If you want to know how a Rockville native became the bassist, producer and utility knife with Mdou Moctar, a guitar virtuoso from Niger who fronts a namesake quartet, it all started at his home.
Mikey Coltun, 33, remembers beginning music lessons with his siblings when he was 3. His father, Rob, is a guitarist who plays experimental jazz and owns Bossa Bistro & Lounge, a music venue in Washington.
That meant Coltun’s childhood car rides to karate and other extracurriculars boomed with sounds from West Africa and avant-garde musicians. Coltun kept on with his music lessons and began to compose his own music. His dad needed a bassist to play with Cheick Hamala Diabate, a Grammy-nominated Malian musician, who toured and had a weekly gig at Bossa. So, around age 13, Coltun started performing alongside musicians from West Africa and elsewhere, some of them decades older.
Early in high school, he could find himself playing in Richmond, Virginia, on a Wednesday night and making it back to Rockville in the wee hours, said Coltun, a Thomas S. Wootton High School alumnus. “And then go to class late and my dad would write a note.”
He kept touring and went to Mali around 2011. That’s when he first heard the driving Tuareg, a nomadic Saharan ethnic group, rock music most popularized by Tinariwen. This winding path led Coltun to play with Mdou Moctar, who has played sold-out shows and music festivals including Coachella.

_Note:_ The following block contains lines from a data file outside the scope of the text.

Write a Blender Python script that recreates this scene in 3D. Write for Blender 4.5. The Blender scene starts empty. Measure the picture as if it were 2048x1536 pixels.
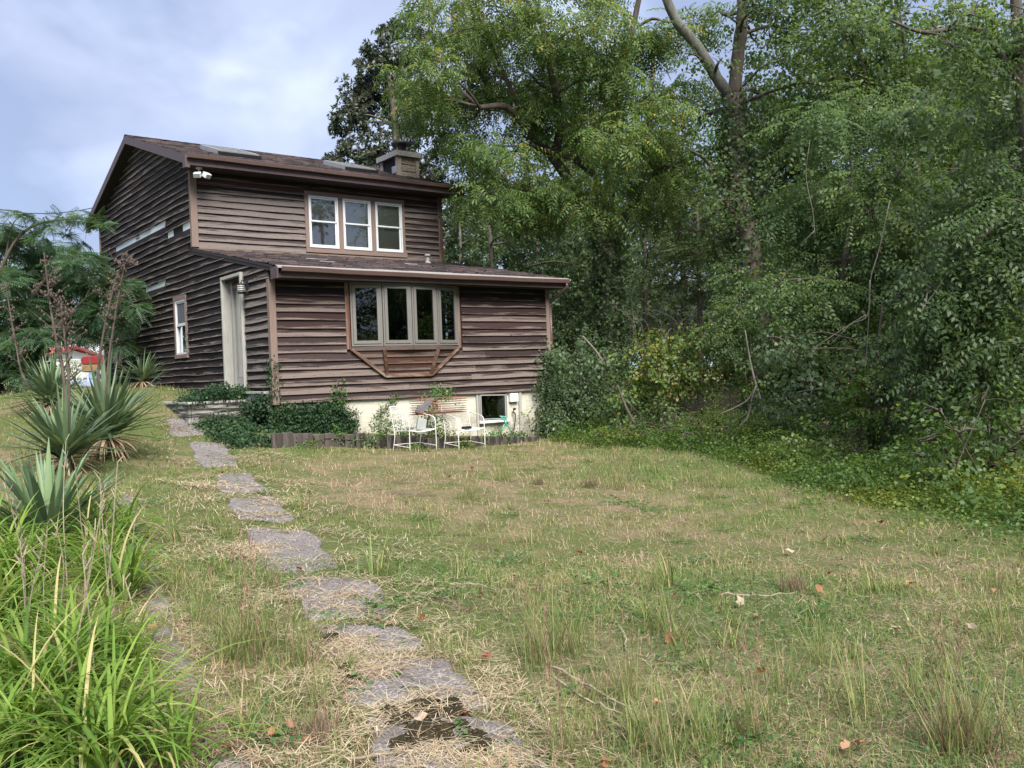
import bpy, math, random
import numpy as np
from mathutils import Vector, Matrix

random.seed(7)
rng = np.random.default_rng(11)
scene = bpy.context.scene
COL = scene.collection

# ------------------------------------------------------------------ camera
FOC = 1760.84                       # focal length in photo pixels (photo is 2048 wide)
CAM = np.array([-6.405, -15.510, 0.302])
ROT = np.array([[0.79193012, 0.03738132, 0.60946643],
                [-0.60953676, -0.0108042, 0.79268418],
                [-0.03621637, 0.99924267, -0.01422912]])
cd = bpy.data.cameras.new('camera'); cam = bpy.data.objects.new('camera', cd); COL.objects.link(cam)
m = np.eye(4); m[:3, 0] = ROT[:, 0]; m[:3, 1] = ROT[:, 1]; m[:3, 2] = -ROT[:, 2]; m[:3, 3] = CAM
cam.matrix_world = Matrix(m.tolist())
cd.sensor_width = 36.0; cd.lens = FOC / 2048 * 36.0; cd.clip_end = 3000; cd.clip_start = 0.05
scene.camera = cam

# ------------------------------------------------------------------ sky, sun, exposure
SUN_EL, SUN_AZ = math.radians(48), math.radians(197)      # azimuth clockwise from +Y
w = bpy.data.worlds.new('World'); scene.world = w; w.use_nodes = True
wn, wl = w.node_tree.nodes, w.node_tree.links
wn.clear()
out = wn.new('ShaderNodeOutputWorld'); bg = wn.new('ShaderNodeBackground')
sky = wn.new('ShaderNodeTexSky'); sky.sky_type = 'NISHITA'; sky.sun_disc = False
sky.sun_elevation = SUN_EL; sky.sun_rotation = SUN_AZ
bg.inputs['Strength'].default_value = 0.1
tc = wn.new('ShaderNodeTexCoord'); mp = wn.new('ShaderNodeMapping')
mp.inputs['Scale'].default_value = (1.0, 1.0, 1.5); mp.inputs['Location'].default_value = (3.3, 1.2, 0.4)
n1 = wn.new('ShaderNodeTexNoise'); n1.inputs['Scale'].default_value = 2.6; n1.inputs['Detail'].default_value = 5; n1.inputs['Roughness'].default_value = .5
n1.inputs['Distortion'].default_value = .35
n2 = wn.new('ShaderNodeTexNoise'); n2.inputs['Scale'].default_value = 4.6; n2.inputs['Detail'].default_value = 4; n2.inputs['Roughness'].default_value = .45
r1 = wn.new('ShaderNodeValToRGB'); r2 = wn.new('ShaderNodeValToRGB'); r3 = wn.new('ShaderNodeValToRGB')
r1.color_ramp.elements[0].position = .42; r1.color_ramp.elements[0].color = (1.30, 1.58, 2.36, 1)   # grey lavender cloud base
r1.color_ramp.elements[1].position = .74; r1.color_ramp.elements[1].color = (2.85, 3.2, 4.1, 1)    # bright cloud
r2.color_ramp.elements[0].position = .34; r2.color_ramp.elements[0].color = (.90, .90, .90, 1)
r2.color_ramp.elements[1].position = .62; r2.color_ramp.elements[1].color = (1, 1, 1, 1)
r3.color_ramp.elements[0].position = .56; r3.color_ramp.elements[0].color = (1, 1, 1, 1)
r3.color_ramp.elements[1].position = .70; r3.color_ramp.elements[1].color = (1.4, 1.36, 1.28, 1)
mx = wn.new('ShaderNodeMix'); mx.data_type = 'RGBA'
mul = wn.new('ShaderNodeMix'); mul.data_type = 'RGBA'; mul.blend_type = 'MULTIPLY'; mul.inputs[0].default_value = 1
wl.new(tc.outputs['Generated'], mp.inputs['Vector'])
wl.new(mp.outputs['Vector'], n1.inputs['Vector']); wl.new(mp.outputs['Vector'], n2.inputs['Vector'])
wl.new(n1.outputs['Fac'], r1.inputs['Fac']); wl.new(n1.outputs['Fac'], r2.inputs['Fac']); wl.new(n2.outputs['Fac'], r3.inputs['Fac'])
wl.new(r2.outputs['Color'], mx.inputs[0]); wl.new(sky.outputs['Color'], mx.inputs[6]); wl.new(r1.outputs['Color'], mx.inputs[7])
wl.new(mx.outputs[2], mul.inputs[6]); wl.new(r3.outputs['Color'], mul.inputs[7])
wl.new(mul.outputs[2], bg.inputs['Color']); wl.new(bg.outputs['Background'], out.inputs['Surface'])
sd = bpy.data.lights.new('sun', 'SUN'); sun = bpy.data.objects.new('sun', sd); COL.objects.link(sun)
sd.energy = 2.9; sd.angle = math.radians(35); sd.color = (1.0, .95, .87)
sdir = Vector((math.sin(SUN_AZ) * math.cos(SUN_EL), math.cos(SUN_AZ) * math.cos(SUN_EL), math.sin(SUN_EL)))
sun.rotation_euler = sdir.to_track_quat('Z', 'Y').to_euler()
vs = scene.view_settings; vs.view_transform = 'Standard'; vs.look = 'None'; vs.exposure = 1.7; vs.gamma = 1; vs.use_curve_mapping = False
scene.cycles.max_bounces = 8; scene.cycles.diffuse_bounces = 5; scene.cycles.glossy_bounces = 3
scene.cycles.transmission_bounces = 5; scene.cycles.transparent_max_bounces = 10
scene.cycles.use_denoising = True
scene.cycles.caustics_reflective = False; scene.cycles.caustics_refractive = False


# ------------------------------------------------------------------ measuring helpers (a photo pixel + a metric depth -> a place)
def P(px, py, d):
    r = np.array([px - 1024, 768 - py, FOC]) * (d / FOC)
    return CAM + ROT @ r

def on(px, py, axis, v):
    r = ROT @ np.array([px - 1024, 768 - py, FOC])
    return CAM + r * ((v - CAM[axis]) / r[axis])

def ss(x, a, b):
    t = np.clip((np.asarray(x, float) - a) / (b - a), 0, 1)
    return t * t * (3 - 2 * t)

# ------------------------------------------------------------------ terrain height
def g_mean(x, y):
    x = np.asarray(x, float); y = np.asarray(y, float)
    left = ss(-x, -9, 1)
    return -1.25 + 1.35 * ss(y, -5, 8) * left + .62 * ss(y, 16, 30) * left + .5 * ss(y, 6, 30) * (1 - left)
_gc = np.array([(-6.4, -15.5, -1.3), (-4.4, -12.7, -1.27), (-3.5, -9.9, -1.25), (-3.1, -7.9, -1.22), (-2.3, -5, -1.1), (-1.7, -2.2, -.98), (-1.5, -.6, -.78),
    (-1.4, 1, -.5), (-.7, 2.2, -.2), (-.3, 3.6, .0), (-.3, 5.5, .16), (-.3, 9, .20), (-.3, 13, .26), (-5, 13, .12), (-9, 14, .12), (-12, 8, .0), (-8, 6, -.02), (-3.1, -1, -.74), (-4.7, -5.5, -.9), (-3.5, 5, .04),
    (-6, 2, -.3), (-5.2, -9.5, -1.1), (-5.6, -11.6, -1.2), (-9, -11, -1.1), (0, -6, -1.22), (0, -2.5, -1.03), (-.6, -1.1, -.80), (1, -1.2, -.94), (2.5, -1.3, -1.07), (4.2, -1.3, -1.18),
    (5.5, -1.2, -1.2), (7, -1, -1.25), (7, 3, -1.2), (7, 10, -1.0), (4, -8, -1.28), (10, -4, -1.32), (16, 4, -1.3), (3, 6, -.7), (3, 1, -1.15), (0, -14, -1.35), (0.5, .5, -.8), (6, .5, -1.25), (3, 3, -1)])
def _k(a, b):
    d = np.sqrt(((a[:, None, :] - b[None, :, :]) ** 2).sum(-1)) / 3.2
    return (1 + d) * np.exp(-d)
_gw = np.linalg.solve(_k(_gc[:, :2], _gc[:, :2]) + .01 * np.eye(len(_gc)), _gc[:, 2] - g_mean(_gc[:, 0], _gc[:, 1]))
_bump = [(rng.uniform(.5, 2.4) * np.array([math.cos(a), math.sin(a)]), rng.uniform(0, 6.28), rng.uniform(.006, .016)) for a in rng.uniform(0, 6.28, 14)]
def GZ(x, y):
    x = np.atleast_1d(np.asarray(x, float)); y = np.atleast_1d(np.asarray(y, float))
    q = np.stack([x.ravel(), y.ravel()], -1)
    z = g_mean(q[:, 0], q[:, 1]) + _k(q, _gc[:, :2]) @ _gw
    for k, ph, a in _bump:
        z = z + a * np.sin(q @ k + ph)
    return z.reshape(x.shape)
def gz(x, y): return float(GZ(x, y)[0])

def G(px, py):
    """where the sight line of a photo pixel meets the terrain"""
    r = ROT @ np.array([px - 1024, 768 - py, FOC]); r /= np.linalg.norm(r)
    t = np.concatenate([np.arange(1.5, 30, .05), np.arange(30, 120, .5)])
    q = CAM[None] + r[None] * t[:, None]
    dz = q[:, 2] - GZ(q[:, 0], q[:, 1])
    i = np.argmax(dz < 0)
    if dz[i] >= 0: i = len(t) - 1
    p = q[i].copy(); p[2] = gz(p[0], p[1])
    return p

def vnoise(x, y, s, seed=0):
    """cheap smooth value noise, 0..1"""
    x = np.asarray(x, float) * s; y = np.asarray(y, float) * s
    xi = np.floor(x).astype(np.int64); yi = np.floor(y).astype(np.int64)
    fx = x - xi; fy = y - yi; fx = fx * fx * (3 - 2 * fx); fy = fy * fy * (3 - 2 * fy)
    def h(a, b):
        n = (a * 374761393 + b * 668265263 + seed * 974711) & 0x7fffffff
        n = ((n ^ (n >> 13)) * 1274126177) & 0x7fffffff
        return ((n ^ (n >> 16)) & 0xffff) / 65535.0
    return (h(xi, yi) * (1 - fx) + h(xi + 1, yi) * fx) * (1 - fy) + (h(xi, yi + 1) * (1 - fx) + h(xi + 1, yi + 1) * fx) * fy

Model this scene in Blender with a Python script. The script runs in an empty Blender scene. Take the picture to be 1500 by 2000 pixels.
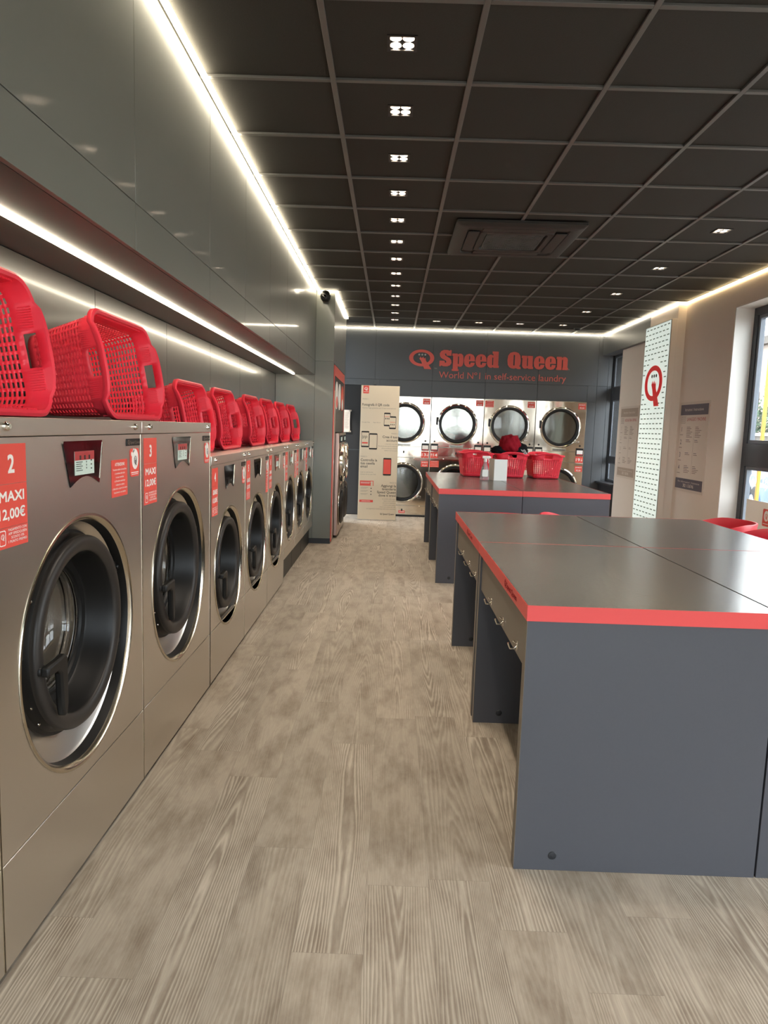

The rhythm section of that band has formed a side project, Takaat.
The trio, with guitarist/vocalist Ahmoudou Madassane and drummer Souleymane Ibrahim, plays Friday night at Rhizome, an art space in D.C.’s Takoma neighborhood just across the Montgomery County border.
Takaat — pronounced tuh-cot, meaning “noise” in the Tuareg language Tamashek — is about pushing the sounds and energy of Mdou Moctar even further, Coltun says, blending it with his own childhood favorites and music from his years in the region’s punk scene. What does that sound like? “It’s familiar yet different,” Coltun says on a phone call from Asheville, North Carolina, near the end of a two-month tour.
You can hear, in the mix and chant-like melodies, for example, the guitar sounds of Western artists such as Eddie Van Halen. Coltun and his compatriots hit their stride on songs such as “Tiwayyen” from August’s EP, “Is Noise, Vol. 2.”
Here’s one way to explain the sound: Imagine you’re driving down a long, wide stretch of empty road. Suddenly, you spot a few cars in the rearview mirror as the sun creeps above the horizon. One speeds up toward you with a propulsive pounding of Ibrahim’s snare drums and cymbals. Another is not far behind with a hypnotic ping-pong between Madassane’s guitar and Coltun’s bass. When they all blaze ahead in a massive, blown-out roar — that’s Takaat.
“We’re taking a big risk together,” Coltun says. “The energy at these shows are different than with Mdou, we’re playing on the floor with no stage, and you can feel everyone.”